Dispatches from the Font: Doug Wilson's Case for Infant Baptism (Part 3)

In his chapter, "The Olive Tree and Olive Shoots" (chapter 7) of his book To A Thousand Generations: Infant Baptism - Covenant Mercy to the Children of God, Doug Wilson argues from Romans 11 that the apostle Paul's teaching on the grafting in of the Gentiles into the people of God, out of which the Jews have been broken off, implies that there is one people of God and that the nature of this people has not changed over the change from Old Covenant to New Covenant.  In a key sentence he writes, "Paul is arguing" in Romans 11 "that the nature of the tree has not been changed by the transition from the Levitical administration to the New Covenant" (p. 90).  Of course the way this plays into his case for infant baptism is that if the nature of the people of God has not changed, then the terms of entrance into it as well as exclusion from it are the same.

The problem with this argument is two-fold. One is that Paul is using metaphorical language and it is a mistake to squeeze the metaphor of meaning at every point, which is what Wilson seems to be doing.  The second problem is that Paul is not in fact arguing that "the nature of the tree has not been changed."  That is not his argument at all.  He is arguing that the pride and presumption of the Jews led to their downfall and that if the Gentiles don't watch out it will be their downfall to.  That's Paul's point; it is not about the nature of the one people of God.

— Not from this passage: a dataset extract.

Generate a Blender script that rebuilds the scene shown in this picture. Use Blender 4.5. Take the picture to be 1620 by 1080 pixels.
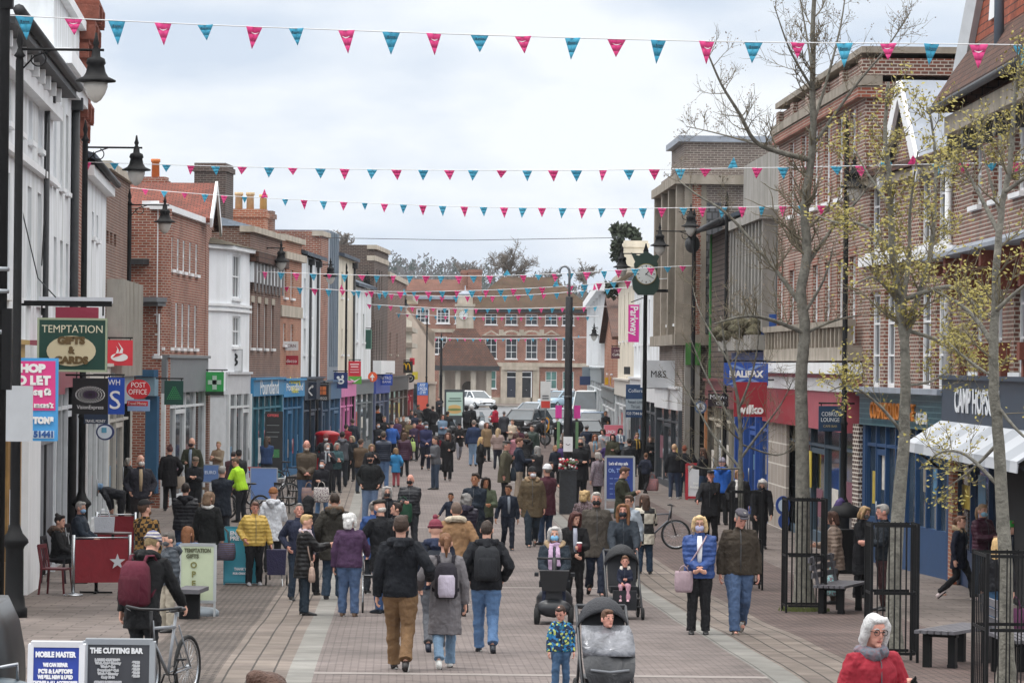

Because that's not Paul's point, we have to be careful that we don't read into the imagery more than what is there.  But here is another instance where Wilson has reached a conclusion that is not demanded by the evidence.  The fact of the matter is that many Baptists (myself included) would not dispute that there is one people of God.  What we would dispute is that this implies that the nature of the people of God has remained unchanged across the covenants.  Stephen Wellum argues: 

No doubt there is only one people of God throughout the ages; that is not in dispute. However, in the OT promise of the new covenant (Jer 31:29–34) and its fulfillment in Christ (see Luke 22:20; Heb 8–10), the nature of the covenant communities are not the same, which entails a difference in the meaning and application of the covenant sign. Specifically, the change is found in the shift from a mixed community to that of a regenerate community with the crucial implication that under the new covenant, the covenant sign must only be applied to those who are in that covenant, namely, believers. [Schreiner, Thomas R.; Wright, Shawn; Clendenen, E. Ray. Believer's Baptism: Sign of the New Covenant in Christ (New American Commentary Studies in Bible and Theology Book 2) (p. 138). B&H Publishing Group. Kindle Edition.] 

This is exactly right.  Again, Wilson wants to flatten the distinctions between the covenants in a way not warranted by Scripture.  

What is really happening in Paul's day, and what constitutes the background to what Paul is talking about in Romans 11, is this.  The Old Covenant which constituted the nation of Israel as God's people was being abrogated.  The New Covenant was inaugurated and the New Covenant community, the church, established.  In God's plan and because of the Jew's unbelief, Israel was cut out of the people of God and by and large did not become a part of the church.  This is symbolized by the natural branches being cut out.  The Gentiles, through faith in Christ, were grafted into the people of God, now determined by the church, a community which is only entered into by faith.  This is fully consistent with the Baptist position, the one I believe is more faithful to the Scriptural evidence.   

One question I think needs to be asked is this: were the Jews cut out of the church?  The answer is no.  The Jews who were cut out because of unbelief were actually never a part of the church.  They were considered part of the people of God (the olive tree) insofar as they were members of the Old Covenant community.  You cannot therefore infer from how they came to be on the tree in the first place to the nature of covenantal membership for the Gentiles which is determined by the New Covenant.

This passage is explicitly about faith and unbelief.  Paul's point is not that babies should be members of the covenant, but that if you do not believe you fall under God's judgment.  On the other hand, if you have faith in Christ you are grafted onto the church.  And this is fully consistent with the Baptist position.